[start PROVIDED DATA]

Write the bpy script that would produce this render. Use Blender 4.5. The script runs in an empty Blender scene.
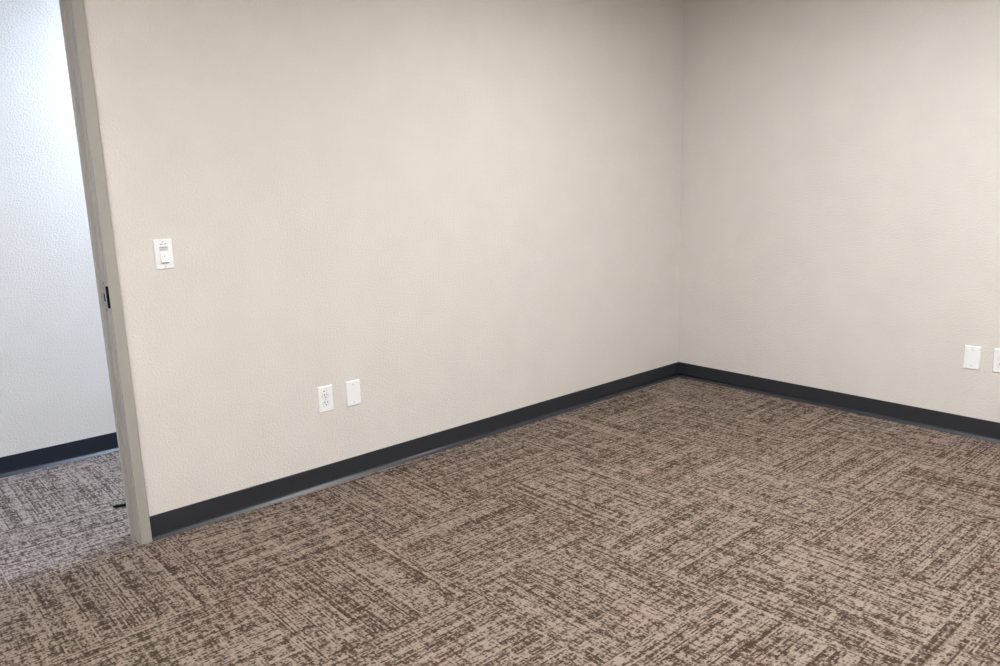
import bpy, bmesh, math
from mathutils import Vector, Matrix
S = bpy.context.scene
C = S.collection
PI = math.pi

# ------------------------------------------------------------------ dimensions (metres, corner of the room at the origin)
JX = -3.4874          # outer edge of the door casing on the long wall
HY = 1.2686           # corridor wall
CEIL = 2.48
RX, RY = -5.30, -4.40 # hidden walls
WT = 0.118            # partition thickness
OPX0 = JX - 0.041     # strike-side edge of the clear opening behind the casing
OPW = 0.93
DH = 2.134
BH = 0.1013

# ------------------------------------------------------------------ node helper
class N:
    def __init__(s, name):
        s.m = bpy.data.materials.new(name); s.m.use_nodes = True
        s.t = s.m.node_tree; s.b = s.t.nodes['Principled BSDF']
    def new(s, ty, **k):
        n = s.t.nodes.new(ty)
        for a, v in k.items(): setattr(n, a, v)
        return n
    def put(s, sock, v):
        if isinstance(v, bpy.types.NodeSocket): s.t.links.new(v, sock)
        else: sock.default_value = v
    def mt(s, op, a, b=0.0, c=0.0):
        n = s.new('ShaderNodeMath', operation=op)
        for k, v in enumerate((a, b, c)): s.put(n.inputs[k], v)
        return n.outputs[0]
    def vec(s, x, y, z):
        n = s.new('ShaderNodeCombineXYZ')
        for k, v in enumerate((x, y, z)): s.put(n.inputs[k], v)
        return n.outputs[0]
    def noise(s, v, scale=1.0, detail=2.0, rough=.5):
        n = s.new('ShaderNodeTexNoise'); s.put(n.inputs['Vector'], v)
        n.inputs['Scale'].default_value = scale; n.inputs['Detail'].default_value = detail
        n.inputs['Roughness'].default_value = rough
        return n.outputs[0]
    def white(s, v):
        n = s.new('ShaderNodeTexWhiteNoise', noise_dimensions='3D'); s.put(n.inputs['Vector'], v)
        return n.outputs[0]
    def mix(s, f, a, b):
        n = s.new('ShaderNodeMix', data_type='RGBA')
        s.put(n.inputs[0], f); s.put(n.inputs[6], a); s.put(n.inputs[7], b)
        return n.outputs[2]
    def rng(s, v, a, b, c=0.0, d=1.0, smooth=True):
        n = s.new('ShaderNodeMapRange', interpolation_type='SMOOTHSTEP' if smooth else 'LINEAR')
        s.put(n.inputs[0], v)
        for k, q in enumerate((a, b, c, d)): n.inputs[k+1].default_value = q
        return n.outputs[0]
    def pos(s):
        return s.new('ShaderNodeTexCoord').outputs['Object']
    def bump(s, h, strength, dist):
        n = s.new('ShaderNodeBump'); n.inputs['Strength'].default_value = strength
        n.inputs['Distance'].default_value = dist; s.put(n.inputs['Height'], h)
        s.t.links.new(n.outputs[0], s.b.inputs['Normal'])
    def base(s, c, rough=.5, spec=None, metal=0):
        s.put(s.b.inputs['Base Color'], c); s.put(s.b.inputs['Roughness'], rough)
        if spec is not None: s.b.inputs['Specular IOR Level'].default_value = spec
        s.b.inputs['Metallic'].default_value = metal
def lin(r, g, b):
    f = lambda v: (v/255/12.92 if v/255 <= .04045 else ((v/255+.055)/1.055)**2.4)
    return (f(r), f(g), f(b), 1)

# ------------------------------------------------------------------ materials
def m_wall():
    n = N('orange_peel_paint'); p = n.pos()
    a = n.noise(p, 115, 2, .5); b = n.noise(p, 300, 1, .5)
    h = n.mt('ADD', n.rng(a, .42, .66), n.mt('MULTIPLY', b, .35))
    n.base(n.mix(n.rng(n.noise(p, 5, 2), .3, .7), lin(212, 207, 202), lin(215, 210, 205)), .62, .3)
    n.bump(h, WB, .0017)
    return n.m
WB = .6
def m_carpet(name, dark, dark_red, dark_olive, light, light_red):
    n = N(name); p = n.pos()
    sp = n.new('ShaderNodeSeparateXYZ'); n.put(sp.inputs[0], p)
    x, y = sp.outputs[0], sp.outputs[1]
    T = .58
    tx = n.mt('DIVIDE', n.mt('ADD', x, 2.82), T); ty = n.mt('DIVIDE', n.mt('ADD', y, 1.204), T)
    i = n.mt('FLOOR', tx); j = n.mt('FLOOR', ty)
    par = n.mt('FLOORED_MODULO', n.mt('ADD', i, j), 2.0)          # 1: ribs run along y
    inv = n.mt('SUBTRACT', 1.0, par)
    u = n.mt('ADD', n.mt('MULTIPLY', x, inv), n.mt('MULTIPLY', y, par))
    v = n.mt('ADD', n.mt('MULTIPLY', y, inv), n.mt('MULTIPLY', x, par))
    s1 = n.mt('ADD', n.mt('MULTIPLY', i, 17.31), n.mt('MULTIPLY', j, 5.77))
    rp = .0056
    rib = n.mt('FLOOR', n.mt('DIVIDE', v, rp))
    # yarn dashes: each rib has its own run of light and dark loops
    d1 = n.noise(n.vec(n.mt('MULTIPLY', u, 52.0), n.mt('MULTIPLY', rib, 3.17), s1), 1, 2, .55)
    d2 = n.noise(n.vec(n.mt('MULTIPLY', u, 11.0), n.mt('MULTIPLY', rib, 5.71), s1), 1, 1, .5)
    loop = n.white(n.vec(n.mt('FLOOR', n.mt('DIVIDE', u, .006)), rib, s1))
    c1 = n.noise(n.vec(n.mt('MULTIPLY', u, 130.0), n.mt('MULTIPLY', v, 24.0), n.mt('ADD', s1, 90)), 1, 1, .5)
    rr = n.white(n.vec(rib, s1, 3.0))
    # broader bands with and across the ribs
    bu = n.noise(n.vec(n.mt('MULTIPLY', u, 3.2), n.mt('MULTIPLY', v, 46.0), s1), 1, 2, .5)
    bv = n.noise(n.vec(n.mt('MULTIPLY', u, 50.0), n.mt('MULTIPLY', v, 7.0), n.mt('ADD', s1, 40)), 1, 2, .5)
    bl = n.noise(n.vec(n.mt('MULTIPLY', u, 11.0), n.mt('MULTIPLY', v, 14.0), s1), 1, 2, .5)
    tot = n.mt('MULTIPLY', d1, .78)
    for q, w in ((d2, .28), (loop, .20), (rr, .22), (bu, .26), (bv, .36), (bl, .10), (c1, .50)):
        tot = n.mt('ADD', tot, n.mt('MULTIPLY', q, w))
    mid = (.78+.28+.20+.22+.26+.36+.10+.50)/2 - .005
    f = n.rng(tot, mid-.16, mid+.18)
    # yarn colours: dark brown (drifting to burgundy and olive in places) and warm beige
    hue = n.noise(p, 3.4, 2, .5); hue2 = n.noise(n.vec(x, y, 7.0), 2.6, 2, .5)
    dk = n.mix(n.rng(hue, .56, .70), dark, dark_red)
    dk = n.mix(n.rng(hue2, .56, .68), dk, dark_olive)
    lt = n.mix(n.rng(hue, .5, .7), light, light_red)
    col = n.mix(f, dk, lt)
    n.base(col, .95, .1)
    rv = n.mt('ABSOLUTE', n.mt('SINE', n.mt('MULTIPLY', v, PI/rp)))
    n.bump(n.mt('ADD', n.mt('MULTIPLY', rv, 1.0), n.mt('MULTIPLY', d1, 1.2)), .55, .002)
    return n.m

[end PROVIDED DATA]
[start PROVIDED DATA]

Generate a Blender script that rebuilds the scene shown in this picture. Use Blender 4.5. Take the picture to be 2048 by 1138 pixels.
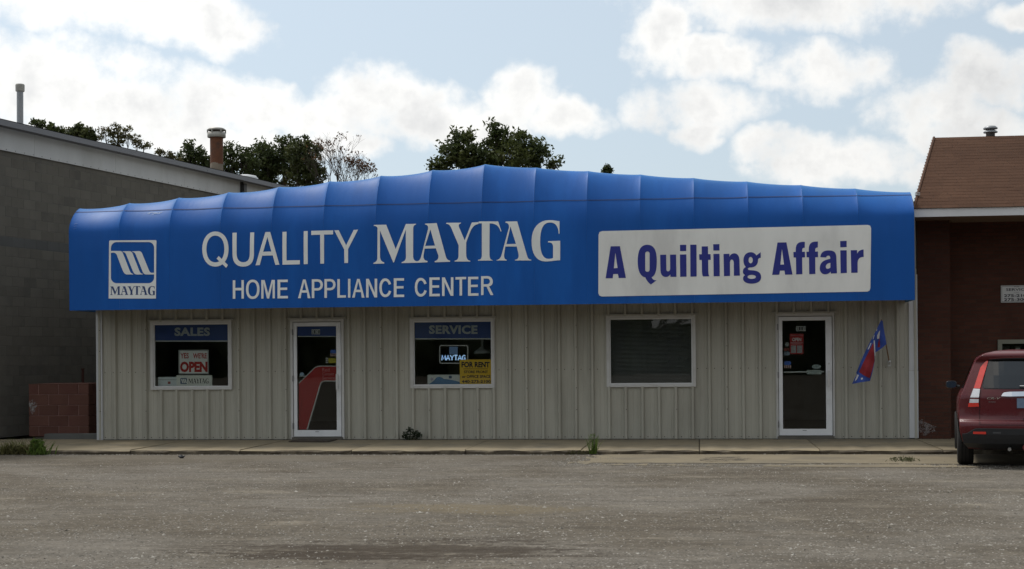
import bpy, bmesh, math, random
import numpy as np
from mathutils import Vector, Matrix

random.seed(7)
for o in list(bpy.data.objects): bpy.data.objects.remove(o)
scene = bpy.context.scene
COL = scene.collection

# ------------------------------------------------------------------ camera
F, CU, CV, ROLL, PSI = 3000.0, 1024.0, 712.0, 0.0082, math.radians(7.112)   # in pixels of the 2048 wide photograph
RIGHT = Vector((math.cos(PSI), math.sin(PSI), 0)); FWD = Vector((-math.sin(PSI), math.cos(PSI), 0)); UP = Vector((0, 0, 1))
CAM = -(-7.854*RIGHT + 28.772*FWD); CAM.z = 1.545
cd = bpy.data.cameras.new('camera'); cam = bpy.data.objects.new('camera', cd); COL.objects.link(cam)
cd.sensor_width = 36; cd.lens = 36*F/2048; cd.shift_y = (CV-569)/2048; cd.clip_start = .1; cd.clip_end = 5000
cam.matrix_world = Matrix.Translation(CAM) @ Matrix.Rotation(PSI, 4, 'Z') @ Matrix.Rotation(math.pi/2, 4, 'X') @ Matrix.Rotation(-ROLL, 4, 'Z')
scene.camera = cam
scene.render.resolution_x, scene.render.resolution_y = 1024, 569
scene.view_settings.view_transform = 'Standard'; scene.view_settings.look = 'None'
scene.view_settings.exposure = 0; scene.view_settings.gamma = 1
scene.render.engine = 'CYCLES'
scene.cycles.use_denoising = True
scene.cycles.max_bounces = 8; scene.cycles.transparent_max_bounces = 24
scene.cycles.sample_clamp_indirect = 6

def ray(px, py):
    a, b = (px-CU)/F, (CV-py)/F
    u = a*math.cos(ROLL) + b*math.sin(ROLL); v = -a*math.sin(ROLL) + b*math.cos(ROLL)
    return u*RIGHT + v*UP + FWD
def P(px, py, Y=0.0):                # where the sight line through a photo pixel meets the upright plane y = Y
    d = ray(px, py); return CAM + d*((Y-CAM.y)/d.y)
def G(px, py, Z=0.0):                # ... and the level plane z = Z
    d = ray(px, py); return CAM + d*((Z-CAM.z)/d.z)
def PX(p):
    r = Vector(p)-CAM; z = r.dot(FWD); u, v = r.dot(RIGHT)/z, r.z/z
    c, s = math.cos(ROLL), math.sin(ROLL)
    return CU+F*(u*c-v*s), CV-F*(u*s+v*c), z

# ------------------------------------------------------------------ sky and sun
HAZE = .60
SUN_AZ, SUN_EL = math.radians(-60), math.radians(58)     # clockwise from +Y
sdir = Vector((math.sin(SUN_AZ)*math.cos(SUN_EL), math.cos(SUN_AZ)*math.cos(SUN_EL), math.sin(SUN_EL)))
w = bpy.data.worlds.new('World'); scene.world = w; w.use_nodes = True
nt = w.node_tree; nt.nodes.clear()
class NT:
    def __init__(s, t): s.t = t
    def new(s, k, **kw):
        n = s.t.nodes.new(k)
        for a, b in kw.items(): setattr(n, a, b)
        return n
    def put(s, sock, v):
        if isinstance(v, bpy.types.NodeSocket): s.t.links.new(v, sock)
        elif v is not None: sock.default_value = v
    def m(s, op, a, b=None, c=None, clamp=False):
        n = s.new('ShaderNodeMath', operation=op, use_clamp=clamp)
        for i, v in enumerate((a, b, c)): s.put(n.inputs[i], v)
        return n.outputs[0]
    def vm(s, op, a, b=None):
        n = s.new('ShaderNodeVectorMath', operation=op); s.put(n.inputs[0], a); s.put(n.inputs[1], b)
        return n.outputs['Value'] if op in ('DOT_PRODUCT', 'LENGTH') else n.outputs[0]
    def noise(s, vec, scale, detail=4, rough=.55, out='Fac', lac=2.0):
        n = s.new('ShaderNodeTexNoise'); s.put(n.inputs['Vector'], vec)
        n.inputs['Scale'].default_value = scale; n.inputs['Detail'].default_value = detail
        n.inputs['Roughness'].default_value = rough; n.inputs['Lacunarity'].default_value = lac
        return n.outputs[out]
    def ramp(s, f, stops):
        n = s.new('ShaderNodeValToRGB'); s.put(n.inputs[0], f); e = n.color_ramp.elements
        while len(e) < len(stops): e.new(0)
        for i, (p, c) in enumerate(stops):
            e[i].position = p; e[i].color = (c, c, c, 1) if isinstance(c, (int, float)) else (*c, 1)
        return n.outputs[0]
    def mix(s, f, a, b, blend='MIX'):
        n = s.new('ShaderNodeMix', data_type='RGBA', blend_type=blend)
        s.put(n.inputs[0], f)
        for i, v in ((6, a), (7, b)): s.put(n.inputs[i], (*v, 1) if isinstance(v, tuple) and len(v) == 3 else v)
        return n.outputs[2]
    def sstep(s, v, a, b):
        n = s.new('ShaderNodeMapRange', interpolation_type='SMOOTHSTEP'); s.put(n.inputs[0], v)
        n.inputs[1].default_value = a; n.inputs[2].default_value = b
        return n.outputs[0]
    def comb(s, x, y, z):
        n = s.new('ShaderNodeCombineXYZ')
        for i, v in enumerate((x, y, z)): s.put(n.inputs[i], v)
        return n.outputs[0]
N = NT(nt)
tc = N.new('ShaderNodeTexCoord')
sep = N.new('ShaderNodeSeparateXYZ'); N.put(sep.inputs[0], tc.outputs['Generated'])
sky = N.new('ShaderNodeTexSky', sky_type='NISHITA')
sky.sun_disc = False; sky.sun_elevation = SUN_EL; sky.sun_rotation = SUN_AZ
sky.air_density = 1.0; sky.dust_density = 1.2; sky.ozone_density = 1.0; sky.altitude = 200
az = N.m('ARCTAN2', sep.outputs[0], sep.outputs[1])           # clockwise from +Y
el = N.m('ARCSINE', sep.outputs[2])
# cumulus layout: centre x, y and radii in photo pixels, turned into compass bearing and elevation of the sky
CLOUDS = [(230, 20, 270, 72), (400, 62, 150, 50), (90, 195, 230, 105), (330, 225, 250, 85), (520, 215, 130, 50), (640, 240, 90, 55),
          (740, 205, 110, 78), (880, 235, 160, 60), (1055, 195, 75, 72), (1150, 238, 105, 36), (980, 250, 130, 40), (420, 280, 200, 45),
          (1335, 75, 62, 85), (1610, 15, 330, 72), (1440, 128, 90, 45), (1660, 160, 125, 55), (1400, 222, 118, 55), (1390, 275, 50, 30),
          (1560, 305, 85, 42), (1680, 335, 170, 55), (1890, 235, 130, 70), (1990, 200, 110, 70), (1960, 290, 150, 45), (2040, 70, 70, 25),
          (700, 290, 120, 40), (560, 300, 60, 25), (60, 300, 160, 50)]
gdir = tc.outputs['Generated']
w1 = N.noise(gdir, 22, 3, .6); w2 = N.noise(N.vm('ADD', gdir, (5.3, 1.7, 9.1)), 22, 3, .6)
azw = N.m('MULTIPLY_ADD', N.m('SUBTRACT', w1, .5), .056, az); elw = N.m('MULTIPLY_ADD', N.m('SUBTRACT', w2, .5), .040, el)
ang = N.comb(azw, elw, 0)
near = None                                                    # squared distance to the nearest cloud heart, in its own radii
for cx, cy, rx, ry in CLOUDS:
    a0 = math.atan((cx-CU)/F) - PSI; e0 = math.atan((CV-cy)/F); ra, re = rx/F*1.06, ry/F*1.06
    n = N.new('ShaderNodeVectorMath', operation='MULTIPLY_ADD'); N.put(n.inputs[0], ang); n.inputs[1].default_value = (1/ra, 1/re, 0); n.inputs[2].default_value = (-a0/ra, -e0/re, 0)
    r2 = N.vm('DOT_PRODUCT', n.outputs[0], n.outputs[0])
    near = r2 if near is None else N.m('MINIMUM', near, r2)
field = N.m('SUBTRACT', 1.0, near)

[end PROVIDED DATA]

__YOUR OBJECTIVE__. Copy whichever lines in the listing above contain the word "this".

__ANSWER TO THE PROBLEM__.
Write the bpy script that would produce this render. Use Blender 4.5. The script runs in an empty Blender scene.
Generate a Blender script that rebuilds the scene shown in this picture. Use Blender 4.5. Take the picture to be 2048 by 1138 pixels.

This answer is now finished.